The giveaway: A diamond ring on the middle finger of her left hand, spotted at a ceremony today (May 3).

The student, who was working as an intern reporter, asked the prime minister’s office about it. Her spokesperson then confirmed that Ardern, 38, and her partner of five years, Clarke Gayford, 41, had gotten engaged over Easter weekend. Ardern had apparently been wearing the ring since Monday (April 29).

Neither Ardern nor Gayford has announced or commented on their engagement. It is not yet known who popped the question. But she told the BBC in January that she had no intention of proposing to Gayford.

“No I would not ask, no. I want to put him through the pain and torture of having to agonize about that question himself,” Ardern said.

Gayford is the host of Fish of the Day, an award-winning television series about fishing. He takes on the role of primary caregiver and stay-at-home dad, and refers to himself as the “first bloke” of New Zealand.

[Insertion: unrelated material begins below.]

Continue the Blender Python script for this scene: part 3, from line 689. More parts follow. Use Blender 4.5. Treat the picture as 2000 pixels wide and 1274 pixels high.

Last June, Ardern joined a tiny club of two of world leaders who gave birth while in power, when she gave her daughter Neve Te Aroha was born. The only other woman to have done so, the late Pakistani prime minister Benazir Bhutto, gave birth to her daughter Bakhtawar in 1990 when she was in office. Now, Ardern will also be the first woman to have a child and get married while in office. 

Ardern, who is the world’s youngest female head of state, has said that juggling parenthood and the prime ministership has “met her expectations.” Part of that juggling has included being the first female world leader to bring an infant to the UN General Assembly last September. When she delivered a speech to mark a century since the birth of Nelson Mandela, Neve basked in the moment from Gayford’s lap while sucking on a bright orange pacifier.

Ardern and Gayford met at an awards ceremony in 2012, which she attended as a lawmaker and he as the event’s host. They began dating after Gayford bumped into her again when he went to a member of parliament with a political complaint.

News of Ardern’s engagement comes just weeks after what may have been the most trying and stressful period of her time in office so far: the Christchurch terrorist attacks in March, when a gunman opened fire on two mosques, killing 51. Ardern has been widely praised for her calm, compassionate, and swift response to the incident. Her decision to wear a hijab when comforting survivors and the families of victims, her refusal to name the shooter, and the speed with which she passed a law to ban most semi-automatic weapons in the country—26 days after the attack, to be exact—were held up as exemplars of true leadership.